Housing demand is likely to drop off after the recent flurry of sales ahead of the tax credit expiration.
Sales of new homes jumped almost 27% in March, and sales of existing home increased by 6.8%. The number of previously owned homes in contract to be sold, known as pending home sales, rose 5.3% to a five-month high in March.
Mortgage Rates Fall, 30-Year Fixed at 5.06%
Apr 30th
Mortgage rates mostly edged lower for the week ended April 29, 2010.
“Mortgage rates on 30-year fixed loans have averaged about 5% over the first four months of this year, staying within a band of roughly a quarter percentage point and virtually matching 2009’s annual average,” said Freddie Mac chief economist Frank Nothaft. “These low rates have been helping to moderate house price declines over the course of the year.”
30-year fixed-rate mortgage averaged 5.06%, down slightly from its 5.07% average last week. The mortgage averaged 4.84% a year ago.
15-year fixed-rate mortgages averaged 4.39%, unchanged from the prior week. The mortgage averaged a 4.51% rate a year ago.

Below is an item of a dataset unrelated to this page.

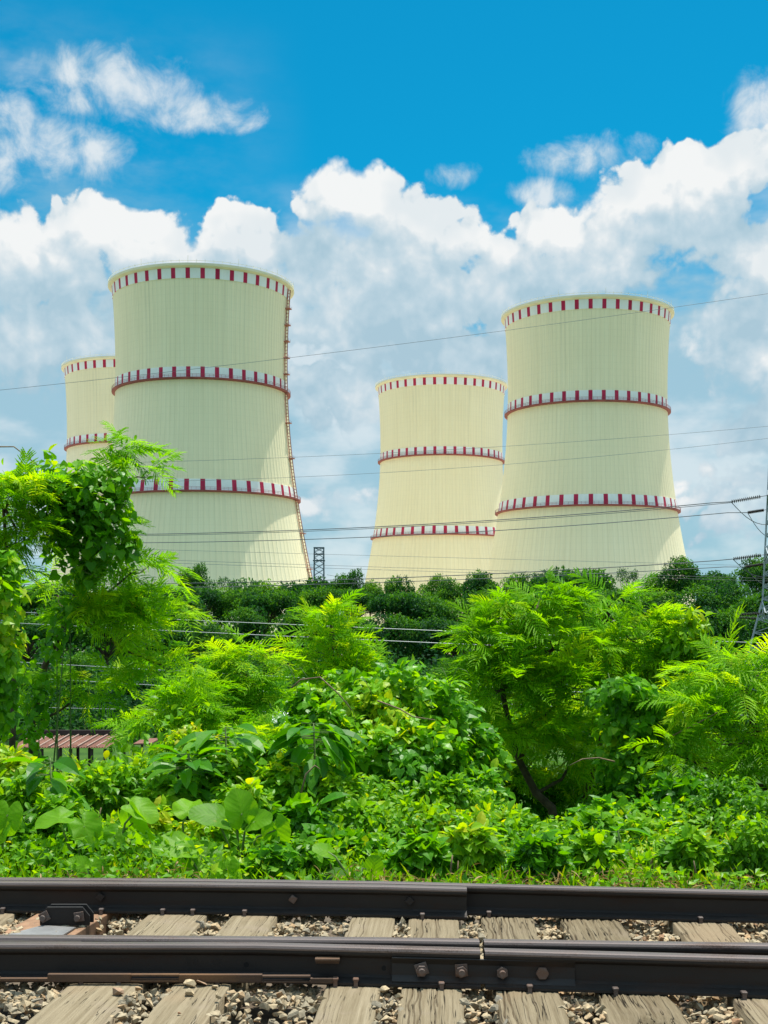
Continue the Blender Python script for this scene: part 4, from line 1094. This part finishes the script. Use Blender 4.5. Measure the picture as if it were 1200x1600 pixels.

5-year Treasury-indexed hybrid adjustable-rate mortgages (ARM) averaged 4.00%, down from 4.03% last week. The ARM averaged 4.90% a year ago.
1-year Treasury-indexed adjustable-rate mortgages (ARM) averaged 4.25%, up from 4.22% last week. The ARM averaged 4.78% a year ago.
To obtain the rates, the fixed-rate mortgages required payment of an average 0.7 point, the 5-year ARM required an average 0.6 point and the 1-year ARM required an average 0.5 point. A point is 1% of the mortgage amount, charged as prepaid interest.
Home sales jumped in March as buyers took advantage of the tax credit. Sales of previously owned homes rose 6.8% in March to a 5.35 million annual pace, the National Association of Realtors reported last week. New home sales surged 27%, the biggest gain since 1963, to a 411,000 annual pace.
First-time home buyers can get up to $8,000 tax credit and a $6,500 credit for home owners buying a new residence. Eligible buyers must sign contracts by April 30 and close loans by June 30.